The potential savings are substantial. If investors hold their investment for five years, they'll get a 10 percent discount on the taxes they owe today. After seven years, the discount rises to 15 percent. At 10 years, any profit they make on the investment is tax-free.

The "oohs" and "aahs" from the audience were audible. Some had come from Buffalo and Syracuse to hear the presentation and the panels of experts - lawyers, accountants, and money managers - who hoped to fuel a wave of development here.

Potential investors were invited the next day to attend a golf outing at Ridgemont Country Club in Greece and tour opportunity zone sites desperate for attention, like Xerox Square and the First Federal Building downtown.

Rochester has yet to see any significant investment in its 18 zones, which encompass large swaths of the city, including downtown, the 19th Ward, Eastman Business Park, the North Clinton Avenue neighborhood, among other locations.

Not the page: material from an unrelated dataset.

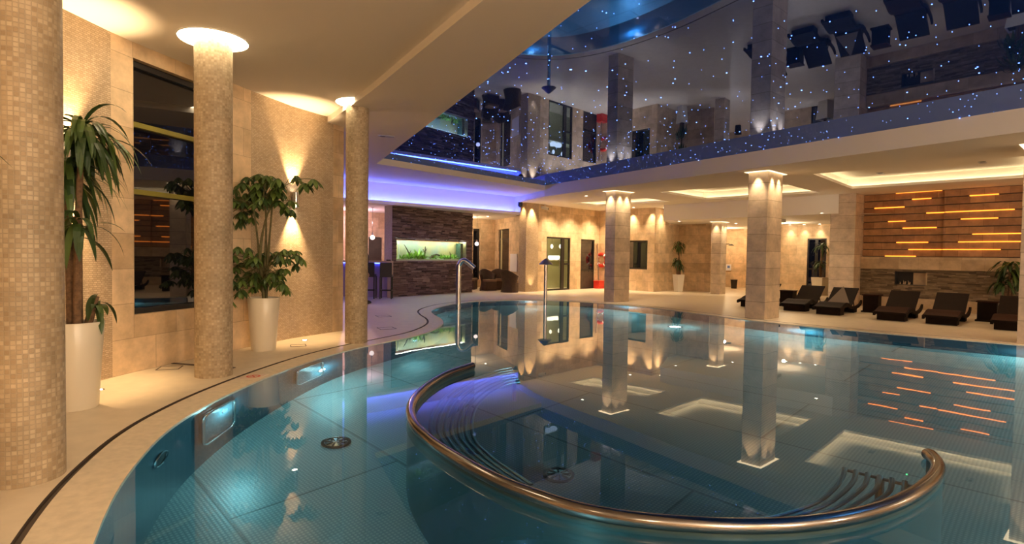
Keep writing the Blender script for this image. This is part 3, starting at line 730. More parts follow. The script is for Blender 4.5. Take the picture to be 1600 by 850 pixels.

"We believe opportunity zones are just a tool in the toolbox that will take us to the next level, not just downtown," Warren said in her opening remarks. "It is a way we believe we can revitalize every quarter of our city."

Investing in opportunity zones sounds like a win-win.

Pumping cash into economically-distressed neighborhoods could do a lot of good for the people living there, and help investors save or earn a lot of money.

But there is some evidence thus far that the investments could end up doing little more for Rochester than enriching the people running the funds.

A recent New York Times investigation found the opportunity zone program appears to be a windfall for the wealthy, with investments being poured into high-end apartment buildings, hotels, and office towers in cities around the country.

In some cases, the Times reported, money is flowing to the lowest-risk, highest-return projects, and many of the projects whose investors will now enjoy a tax break were underway long before the opportunity zones existed.

One potentially troubling aspect of the law is that it doesn't require the funds to publicly disclose how their capital is deployed, making it difficult for the federal government, or anyone, to quantify how the investments benefit the poor versus the wealthy.

All the law requires for a "benefit" to be provided is for the investment to create a "substantial improvement," meaning an increase in the value of the property over a 30-month period.

An argument could be made that any increase in the value of a property in a low-income neighborhood is a good thing. But how that precisely elevates the station of residents in those neighborhoods is another question.

Some officials in other cities, including New York City, are considering local legislation to require more transparency for investors to receive complementary local tax breaks.

A recent report by the fiscal policy think tank Citizens Budget Commission recommended the state explore passing a bill that would reserve state tax benefits for residential projects that meet a minimum affordability threshold for residents.

Rochester officials should closely monitor developments on those fronts and apply pressure where they can to ensure investors do as much to benefit the poor as themselves.

Baye Muhammad, the CEO of the Rochester Economic Development Corp., the city's nonprofit economic development arm, cautioned the audience that opportunity zone projects should improve services to vulnerable populations, such as transportation, education, and retail.

"Do not lose focus on the equitable part of this program and who we are actually trying to service outside of ourselves sitting here today," Muhammad said.

Let's hope for the sake of the city's neediest residents, and the health of the entire region, investors heed his words.